On the top the list of positive effects of equalizing the tax code between personal and business deductibility, the MW debate would become much more balanced as many more homeowners would directly feel the impact of changing the MW. The primary reason the MW is debated at all is because Bubba has limited experience looking at life through the eyes of an employer. Liberal Politicians have defined the tax code so that the current debate is all about those wicked capitalists and their sweat shops when it should be about people and communities helping each other...
Beyond the MW, bringing Bubba into the wide wonderful world of an employer of sorts would cause a strong movement to deal with and to reform the complex MESS (Mandated Employer Subsidized Socialism) that is at the core of many social problems. The average Bubba would soon be hounding their politicians to evolve the MESS (FICA, WH, Unemployment Ins, L&I, etc) into a vibrant and affordable social marketplace that promotes individual over collective responsibility.

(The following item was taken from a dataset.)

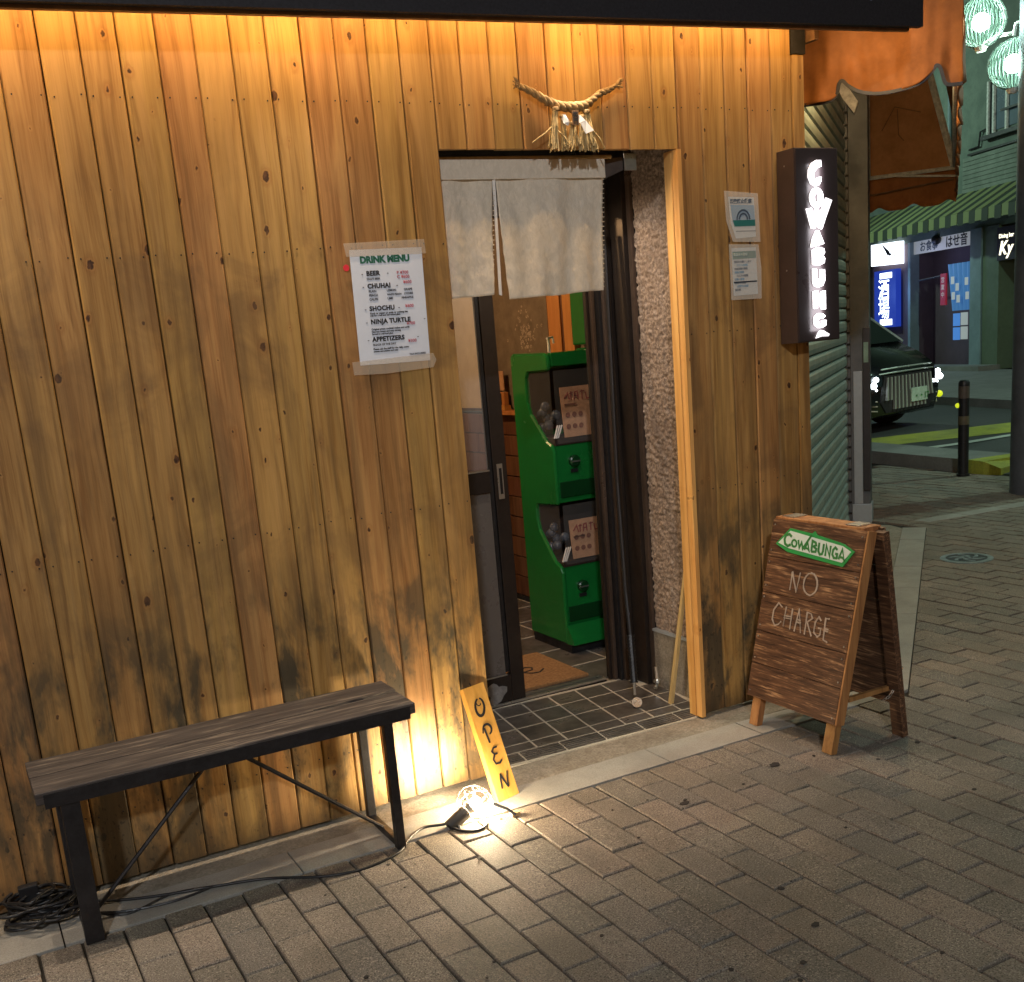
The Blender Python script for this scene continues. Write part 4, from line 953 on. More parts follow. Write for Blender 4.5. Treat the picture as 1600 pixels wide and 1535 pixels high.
# ------------------------------------------------------------------ lit sign box
sb = thing('lit_sign_box', 'tall brown box sign with glowing white stacked letters on the facade corner', 'sign', (3.08, -.05, 1.41))
MB().box(2.970, 3.182, -.098, -.008, 1.412, 2.106, .002).build('case', M_box, sb)
MB().box(2.974, 3.178, -.103, -.0985, 1.416, 2.102, .001).build('face', M_boxf, sb)
for x, z in ((2.9695, 2.05), (2.9695, 1.68)): MB().lathe((x, -.05, z), [(.003, 0), (.003, .002)], 8, axis=(-1, 0, 0)).build('screw', M_alu, sb)
def glyph(poly, name='letter'):
    cx_ = sum(p[0] for p in poly) / len(poly); cz_ = (max(p[1] for p in poly) + min(p[1] for p in poly)) / 2
    poly = [(cx_ + (x - cx_) * .95, cz_ + (z - cz_) * .90) for x, z in poly]; mb = MB(); mb.prism([(x, -.1035, z) for x, z in poly], (0, -.006, 0)); return mb.build(name, M_letter, sb)
def arc(cx, cz, rx, rz, a0, a1, n=12): return [(cx + rx * math.cos(math.radians(a0 + (a1 - a0) * i / n)), cz + rz * math.sin(math.radians(a0 + (a1 - a0) * i / n))) for i in range(n + 1)]
def glyph_ring(cx, cz, rx, rz, ix, iz):
    mb = MB(); n = 20
    o = arc(cx, cz, rx, rz, 0, 360, n)[:-1]; i_ = arc(cx, cz, ix, iz, 0, 360, n)[:-1]
    for k in range(n):
        j = (k + 1) % n; q = [o[k], o[j], i_[j], i_[k]]
        f = [mb.bm.verts.new((x, -.1095, z)) for x, z in q]; b = [mb.bm.verts.new((x, -.1035, z)) for x, z in q]
        mb.bm.faces.new(f)
        mb.bm.faces.new((f[0], f[1], b[1], b[0])); mb.bm.faces.new((f[2], f[3], b[3], b[2]))
    mb.build('letter', M_letter, sb)
glyph([(3.094, 2.066), (3.094, 2.041), (3.076, 2.037), (3.056, 2.018), (3.056, 2.000), (3.064, 1.990), (3.074, 1.998), (3.092, 2.002), (3.093, 1.985), (3.082, 1.970), (3.062, 1.965), (3.040, 1.976), (3.028, 2.0), (3.030, 2.030), (3.048, 2.056), (3.070, 2.066)])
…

Under such a system, Bubba (or Widgets) might give an employee their full paycheck (including 'vouchers' for HC, pensions, unemployment, etc) and when this paycheck is cashed, all of the cost of employment would be credited to Bubba's or Widgets tax bill. Best of all, such a tax system can be largely automated utilizing technologies that are currently available. This would also be greatly simplified and promote creation of a flat tax and the numerous advantages of a fairer tax code. It is just a matter of resolving to deal with these issues directly and with a goal in mind.
The goal is to get government out of the business of providing (or mandating) the general welfare and to promote government to adopt systems that promote the general welfare through appropriate individual action and incentives.